2 March 2018

America Needs to Reorient Its South Asia Policy

By Akhilesh Pillalamarri

South Asia is at the center of global geopolitical and economic trends. It is a rapidly developing region, containing a quarter of the world’s people. India, soon to be the world’s most populous country, is the fastest growing major economy in the world, having surpassed China last year. It also possesses nuclear weapons, as does neighboring Pakistan, the world’s fifth most populous country. The region is situated between China and the Middle East, and between Central Asia and the Indian Ocean. A prime geopolitical location, if there is one.


While the Trump administration signaled the importance of the region by rebranding the Asia-Pacific the Indo-Pacific in its latest National Security Strategy (NSS), American priorities in the region are misplaced due to an excessive focus on Afghanistan.

The United States has now had combat troops in Afghanistan for more than 17 years. Yet despite spending $45 billion a yearto combat various warring factions within the country along with local terrorist and militant groups, including the Taliban and ISIS, there is little to show by way of progress. The reach of the Taliban continues as the group is openly active in 70 percent of the country.

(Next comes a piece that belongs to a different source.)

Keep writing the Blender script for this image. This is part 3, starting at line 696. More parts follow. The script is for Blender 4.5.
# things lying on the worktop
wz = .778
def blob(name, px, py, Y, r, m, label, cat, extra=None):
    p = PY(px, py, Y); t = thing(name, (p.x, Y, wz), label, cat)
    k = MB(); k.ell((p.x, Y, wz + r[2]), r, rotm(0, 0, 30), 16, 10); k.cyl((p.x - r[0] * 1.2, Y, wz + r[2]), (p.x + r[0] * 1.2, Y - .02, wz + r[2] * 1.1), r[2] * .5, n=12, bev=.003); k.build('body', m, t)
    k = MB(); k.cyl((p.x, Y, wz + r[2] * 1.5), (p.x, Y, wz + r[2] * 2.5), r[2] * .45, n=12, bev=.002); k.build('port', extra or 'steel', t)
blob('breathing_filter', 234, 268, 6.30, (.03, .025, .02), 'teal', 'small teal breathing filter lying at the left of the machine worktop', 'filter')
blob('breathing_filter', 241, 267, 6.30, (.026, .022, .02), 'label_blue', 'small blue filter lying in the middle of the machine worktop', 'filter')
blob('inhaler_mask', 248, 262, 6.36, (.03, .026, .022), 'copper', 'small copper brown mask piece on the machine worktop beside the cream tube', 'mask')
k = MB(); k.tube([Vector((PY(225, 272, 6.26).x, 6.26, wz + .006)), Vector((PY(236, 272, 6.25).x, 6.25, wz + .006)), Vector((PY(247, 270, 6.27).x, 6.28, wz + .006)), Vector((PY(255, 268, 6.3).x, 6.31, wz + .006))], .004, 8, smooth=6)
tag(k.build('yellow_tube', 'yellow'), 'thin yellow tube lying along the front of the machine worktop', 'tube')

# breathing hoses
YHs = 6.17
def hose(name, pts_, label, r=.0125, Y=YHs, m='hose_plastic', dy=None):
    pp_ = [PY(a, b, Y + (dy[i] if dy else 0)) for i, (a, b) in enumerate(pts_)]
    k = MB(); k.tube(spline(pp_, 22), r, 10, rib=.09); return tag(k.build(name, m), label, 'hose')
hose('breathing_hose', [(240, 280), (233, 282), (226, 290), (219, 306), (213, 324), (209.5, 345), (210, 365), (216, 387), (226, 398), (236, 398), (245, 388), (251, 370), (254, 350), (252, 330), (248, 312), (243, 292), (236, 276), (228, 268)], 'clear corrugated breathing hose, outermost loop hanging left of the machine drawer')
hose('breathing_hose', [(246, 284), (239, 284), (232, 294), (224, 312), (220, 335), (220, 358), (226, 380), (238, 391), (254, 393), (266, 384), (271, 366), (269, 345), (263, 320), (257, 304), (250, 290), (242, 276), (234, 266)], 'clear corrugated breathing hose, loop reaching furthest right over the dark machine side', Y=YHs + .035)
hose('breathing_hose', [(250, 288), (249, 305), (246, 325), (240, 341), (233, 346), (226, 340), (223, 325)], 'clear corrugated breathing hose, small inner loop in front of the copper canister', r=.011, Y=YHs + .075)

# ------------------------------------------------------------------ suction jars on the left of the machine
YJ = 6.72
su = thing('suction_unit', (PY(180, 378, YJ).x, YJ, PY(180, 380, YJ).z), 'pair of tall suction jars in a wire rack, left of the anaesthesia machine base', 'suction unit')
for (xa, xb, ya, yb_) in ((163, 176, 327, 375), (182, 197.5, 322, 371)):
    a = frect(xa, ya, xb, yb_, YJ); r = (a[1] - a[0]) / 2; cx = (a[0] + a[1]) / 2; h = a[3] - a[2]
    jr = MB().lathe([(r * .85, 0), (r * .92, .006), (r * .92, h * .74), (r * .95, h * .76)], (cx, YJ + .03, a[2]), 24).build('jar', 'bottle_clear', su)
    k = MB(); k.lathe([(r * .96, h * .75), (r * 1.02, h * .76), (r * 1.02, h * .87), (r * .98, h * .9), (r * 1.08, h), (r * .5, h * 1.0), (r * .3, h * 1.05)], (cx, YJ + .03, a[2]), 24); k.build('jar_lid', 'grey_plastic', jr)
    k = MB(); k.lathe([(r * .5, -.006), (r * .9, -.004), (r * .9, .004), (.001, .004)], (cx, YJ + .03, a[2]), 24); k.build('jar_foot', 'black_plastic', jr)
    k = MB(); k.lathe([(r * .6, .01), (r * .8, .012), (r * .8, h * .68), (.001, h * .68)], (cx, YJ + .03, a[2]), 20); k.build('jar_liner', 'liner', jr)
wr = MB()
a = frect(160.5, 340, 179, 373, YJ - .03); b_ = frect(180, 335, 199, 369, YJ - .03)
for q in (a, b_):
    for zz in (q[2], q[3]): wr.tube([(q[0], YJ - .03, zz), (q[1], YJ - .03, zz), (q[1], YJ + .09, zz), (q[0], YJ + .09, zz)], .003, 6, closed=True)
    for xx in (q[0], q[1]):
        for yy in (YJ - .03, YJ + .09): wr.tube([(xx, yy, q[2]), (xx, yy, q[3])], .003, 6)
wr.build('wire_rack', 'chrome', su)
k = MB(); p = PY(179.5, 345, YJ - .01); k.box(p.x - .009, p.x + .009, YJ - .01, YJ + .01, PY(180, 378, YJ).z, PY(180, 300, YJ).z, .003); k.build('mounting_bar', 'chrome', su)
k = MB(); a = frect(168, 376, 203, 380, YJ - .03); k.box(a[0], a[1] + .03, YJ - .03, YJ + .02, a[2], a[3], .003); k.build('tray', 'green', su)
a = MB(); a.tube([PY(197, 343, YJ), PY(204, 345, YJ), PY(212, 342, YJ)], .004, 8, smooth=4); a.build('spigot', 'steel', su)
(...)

Afghanistan tied down both Alexander the Great and Genghis Khan as well. Victory there proved elusive for both the British and Soviets. The United States should not waste any more blood and treasure trying to achieve the ephemeral aim of building a democratic nation-state there. Nor is it even particularly in American interests to do so. America’s goals in the region should be limited to taking out imminent threats.

The truth is: Afghanistan, with a population of 30 million, will never be pivotal geopolitically. Its economy is negligible, and major trade routes from China to Europe bypass it. Nothing about Afghanistan justifies the time and effort the U.S. has spent on it.

To benefit America, Washington must play a much smarter game in the region. Its main concern in Afghanistan should be limited to preventing international terrorists from plotting attacks on our interests. While Pakistan wants a weak and pliable neighbor, it certainly does not want to jeopardize its relations with the United States, which has at times included quite generous military aid. The United States should pressure Pakistan not to allow its lawless borderlands or Afghanistan to be used as staging grounds by terrorists such as ISIS and Al Qaeda to attack the U.S. and its allies.

Beyond that, if the U.S. ends its fruitless nation-building effort in Afghanistan, the Taliban can come to a resolution with the central government—something Washington has tried and failed (perpetually) to bring about by military force. The Taliban, are ultimately ethnic-Pashtun, Afghan nationalists, and it would be difficult for a potential Taliban government to toe the Pakistani line without question and still remain popular domestically. As Steve Coll detailed in his book Ghost Wars, many members of the Taliban and the U.S. government were willing to engage with each other when the movement ruled Afghanistan between 1996 and 1999.

As Barry R. Posen has pointed out in The Atlantic, if the United States were to leave Afghanistan, its various rivals would soon be at each other’s throats, and America would be able to pursue its geopolitical interests without any loss of lives or money. Iran and the Taliban were mortal enemies and nearly went to war in 1998; any alliance of convenience between them against the United States would lose its raison d’être if American soldiers were to withdraw. Additionally, Russia does not want to see the Taliban gain greater influence, and would thus be pitted against Pakistan and China, which do. Growing cooperation between Russia and China is a threat to American interests. Posen also argues that an American withdrawal would lead to “intensified Indian-Pakistani competition in Afghanistan, [which] would deepen the emerging rivalry between India and China, driving India closer to the United States.”

Freed from worry about what might happen to our troops in Afghanistan, the United States could improve relations with Pakistan, despite the understandable urge to punish them for their intransigence. Pakistan has become increasingly close with China, which has built highways and a trade corridor there. Additionally, China is interested in building a naval base in western Pakistan, near the entrance to the Strait of Hormuz. Maintaining close relations with Islamabad and Pakistan’s military, in order to have some leverage and influence, and keep Pakistan in the American camp, is strongly in America’s interests.

Ultimately, disengaging from Afghanistan would free up the United States to engage India, which is emerging as one of the great powers of the 21st century. Support of permanent membership on the United Nations Security Council (UNSC), increased sales of advanced weaponry, and more joint defense industry ventures are all ways in which the U.S. could support India without pressuring them to abandon their core policy of “non-alignment.”

Focusing on strengthening India’s position would also improve American efforts at countering China, which the administration’s security and military strategists have dubbed the United States’ main strategic rival (which may be true down the road but is far from certain). According to The Diplomat, Chinese analysts have come to view India as their second greatest rival in Asia, after the United States, particularly because India’s nuclear, naval, and mountain forces pose enormous challenges to Chinese dominance of Asia.

It is imperative, then, that the U.S. disengages from Afghanistan and focuses on the broader geopolitical landscape of Asia in order to achieve its core security, economic, and political goals.